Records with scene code

────────

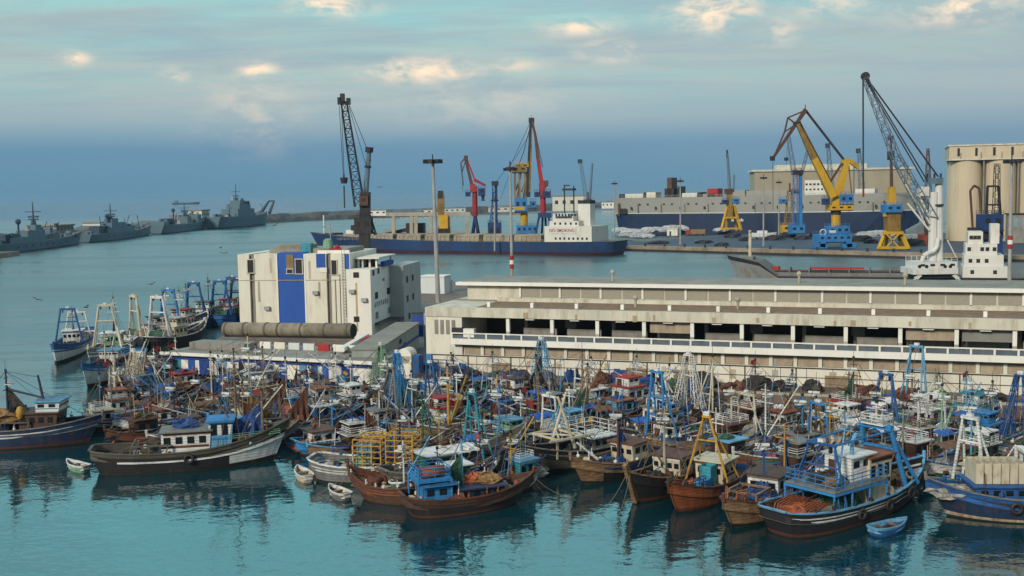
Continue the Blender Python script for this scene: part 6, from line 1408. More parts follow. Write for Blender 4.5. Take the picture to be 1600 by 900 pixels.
# 13 navy boat at right edge
c, a, L = spot((1730, 806), (1476, 805), 1.8)
b = take(Boat('navy boat with rusty white waterline and stacked pale crates cut by the right edge', c, a, L, 5.0, 'navy', 'rust', None, 'grey', 'blue', 1.75, 1.2, GA)); b.short = 'navy boat at right edge'
b.hull.data.materials[1] = mat('rusty white boot top', (.60, .50, .36), var=.3, dirt=.75, dirtc=(.22, .10, .05), scale=.9)
b.net('pale', 4.6, 0, 2.0, 1.4, .7); b.house(1.6, 3.6, 3.2, 1.5, 'blue', 'blue', None, 2); zt = b.z(1.6) + 1.6
for k in range(6): b.crate(3.2 - k * .62, 0, 'cream', z=zt, d=(.55, 2.4, 1.5))
m = MB()
for y in (-1.0, 1.0):
    for x in (-.6, -.2): m.bar((x, y, zt - 1.2), (x, y, zt + 2.4), .2)
m.bar((-.4, -1, zt + 2.3), (-.4, 1, zt + 2.3), .5, .25); m.build('white_arch', PAL['white'], b.t); b.net('dark', -2.4, 0, 2.0, 1.7, 1.0); b.tyres((1.0,), 1); tip = b.mast(-3.4, 7.0, 'green', .12); b.stays(tip, [(6.6, 0, 3.2), (-6, 0, 3)])
# left group: bows out towards the open harbour
GL = 'boats at the left end of the fleet'
for (st_, bw_, kw, lab, short, fn) in [
    ((138, 532), (88, 570), dict(hull='white', stripe='blue', railc='blue', bulw='blue', bottom='black', h=1.9, bow=1.4), 'white bowed trawler with dark blue top and blue gantry, leftmost in the fleet', 'leftmost white bowed trawler', 'g1'),
    ((205, 540), (143, 580), dict(hull='grey', stripe='white', railc='white', bulw='grey', bottom='black', h=2.1, bow=1.5), 'grey white bowed trawler with white goalpost frame and pale green house', 'grey trawler with white goalpost', 'g2'),
    ((215, 570), (136, 607), dict(hull='white', stripe='white', railc='blue', bulw='bright blue', bottom='rust', h=2.0, bow=1.5), 'white boat with bright blue top planks and brown low house at the left', 'white boat with bright blue top planks', 'g3')]:
    c, a, L = spot(st_, bw_, 1.6); b = take(Boat(lab, c, a, max(L, 12), 4.8, group=GL, **kw)); b.short = short
    if fn == 'g1': b.house(-1.5, 3.2, 2.8, 2.4, 'white', 'white', 'blue', 4); b.gantry(2.8, 5.4, 'blue', .5, .15); b.gantry(-5.0, 4.2, 'white', .6, .12); tip = b.mast(-1.0, 3.0, 'grey', .1, z=b.top[1]); b.net('dark', 1.4, 0, 1.2, 1.4, .7); b.stays(b.mt, [(5.5, 0, 3)])
    if fn == 'g2': b.house(-1.0, 3.0, 2.8, 2.6, 'pale green', 'white', 'white', 4); b.gantry(3.0, 6.4, 'cream', .45, .15, depth=-1.5); tip = b.mast(-2.6, 8.0, 'white', .12); b.stays(tip, [(3, 0, 8), (-6, 0, 3), (5.6, 0, 3.4)]); b.net('dark', 1.8, 0, 1.2, 1.3, .7); b.net('rust brown', -4.4, 0, 1.4, 1.5, .9)
    if fn == 'g3': b.house(-.6, 3.4, 2.8, 1.4, 'brown', 'brown', None, 3); b.house(-.2, 2.4, 2.6, 1.2, 'white', 'pale blue', 'pale blue', 6, z=b.z(0) + 1.4); b.boom((-2, 1, 2.4), (-5.5, -1, 6.4), 'white', .12); b.boom((-2, -1, 2.4), (-5.2, -1.4, 5.0), 'white', .1); b.net('rust brown', -4, 0, 1.4, 1.4, 1.1); tip = b.mast(2.4, 5.2, 'cream', .12); b.net('dark', 3.8, 0, 1.0, .8, .5); b.stays(tip, [(5.6, 0, 3), (-5, 0, 3)])
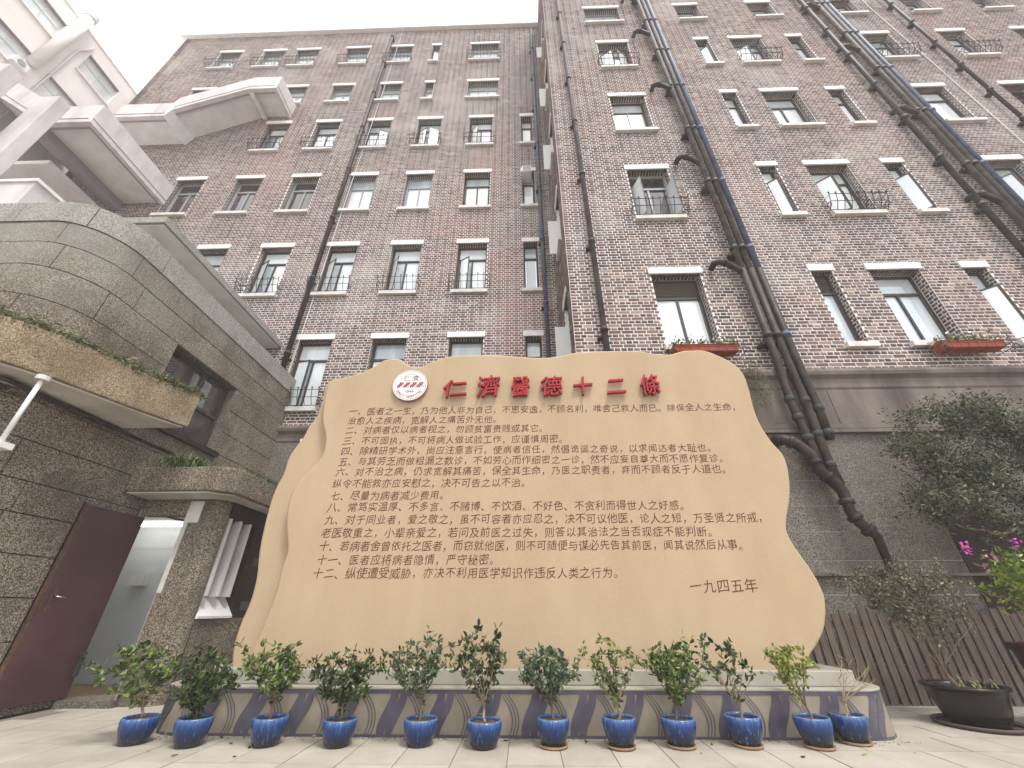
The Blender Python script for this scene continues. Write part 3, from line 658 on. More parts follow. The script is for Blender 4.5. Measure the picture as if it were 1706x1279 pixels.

────────

[WRITTEN PROBLEM]: Omit every picture, and otherwise quote the entries exactly.

[RESULT FOR THIS EXERCISE]:
Continue the Blender Python script for this scene: part 6, from line 1408. More parts follow. Write for Blender 4.5. Take the picture to be 1600 by 900 pixels.
# 13 navy boat at right edge
c, a, L = spot((1730, 806), (1476, 805), 1.8)
b = take(Boat('navy boat with rusty white waterline and stacked pale crates cut by the right edge', c, a, L, 5.0, 'navy', 'rust', None, 'grey', 'blue', 1.75, 1.2, GA)); b.short = 'navy boat at right edge'
b.hull.data.materials[1] = mat('rusty white boot top', (.60, .50, .36), var=.3, dirt=.75, dirtc=(.22, .10, .05), scale=.9)
b.net('pale', 4.6, 0, 2.0, 1.4, .7); b.house(1.6, 3.6, 3.2, 1.5, 'blue', 'blue', None, 2); zt = b.z(1.6) + 1.6
for k in range(6): b.crate(3.2 - k * .62, 0, 'cream', z=zt, d=(.55, 2.4, 1.5))
m = MB()
for y in (-1.0, 1.0):
    for x in (-.6, -.2): m.bar((x, y, zt - 1.2), (x, y, zt + 2.4), .2)
m.bar((-.4, -1, zt + 2.3), (-.4, 1, zt + 2.3), .5, .25); m.build('white_arch', PAL['white'], b.t); b.net('dark', -2.4, 0, 2.0, 1.7, 1.0); b.tyres((1.0,), 1); tip = b.mast(-3.4, 7.0, 'green', .12); b.stays(tip, [(6.6, 0, 3.2), (-6, 0, 3)])
# left group: bows out towards the open harbour
GL = 'boats at the left end of the fleet'
for (st_, bw_, kw, lab, short, fn) in [
    ((138, 532), (88, 570), dict(hull='white', stripe='blue', railc='blue', bulw='blue', bottom='black', h=1.9, bow=1.4), 'white bowed trawler with dark blue top and blue gantry, leftmost in the fleet', 'leftmost white bowed trawler', 'g1'),
    ((205, 540), (143, 580), dict(hull='grey', stripe='white', railc='white', bulw='grey', bottom='black', h=2.1, bow=1.5), 'grey white bowed trawler with white goalpost frame and pale green house', 'grey trawler with white goalpost', 'g2'),
    ((215, 570), (136, 607), dict(hull='white', stripe='white', railc='blue', bulw='bright blue', bottom='rust', h=2.0, bow=1.5), 'white boat with bright blue top planks and brown low house at the left', 'white boat with bright blue top planks', 'g3')]:
    c, a, L = spot(st_, bw_, 1.6); b = take(Boat(lab, c, a, max(L, 12), 4.8, group=GL, **kw)); b.short = short
    if fn == 'g1': b.house(-1.5, 3.2, 2.8, 2.4, 'white', 'white', 'blue', 4); b.gantry(2.8, 5.4, 'blue', .5, .15); b.gantry(-5.0, 4.2, 'white', .6, .12); tip = b.mast(-1.0, 3.0, 'grey', .1, z=b.top[1]); b.net('dark', 1.4, 0, 1.2, 1.4, .7); b.stays(b.mt, [(5.5, 0, 3)])
    if fn == 'g2': b.house(-1.0, 3.0, 2.8, 2.6, 'pale green', 'white', 'white', 4); b.gantry(3.0, 6.4, 'cream', .45, .15, depth=-1.5); tip = b.mast(-2.6, 8.0, 'white', .12); b.stays(tip, [(3, 0, 8), (-6, 0, 3), (5.6, 0, 3.4)]); b.net('dark', 1.8, 0, 1.2, 1.3, .7); b.net('rust brown', -4.4, 0, 1.4, 1.5, .9)
    if fn == 'g3': b.house(-.6, 3.4, 2.8, 1.4, 'brown', 'brown', None, 3); b.house(-.2, 2.4, 2.6, 1.2, 'white', 'pale blue', 'pale blue', 6, z=b.z(0) + 1.4); b.boom((-2, 1, 2.4), (-5.5, -1, 6.4), 'white', .12); b.boom((-2, -1, 2.4), (-5.2, -1.4, 5.0), 'white', .1); b.net('rust brown', -4, 0, 1.4, 1.4, 1.1); tip = b.mast(2.4, 5.2, 'cream', .12); b.net('dark', 3.8, 0, 1.0, .8, .5); b.stays(tip, [(5.6, 0, 3), (-5, 0, 3)])
The Blender Python script for this scene continues. Write part 3, from line 658 on. More parts follow. The script is for Blender 4.5. Measure the picture as if it were 1706x1279 pixels.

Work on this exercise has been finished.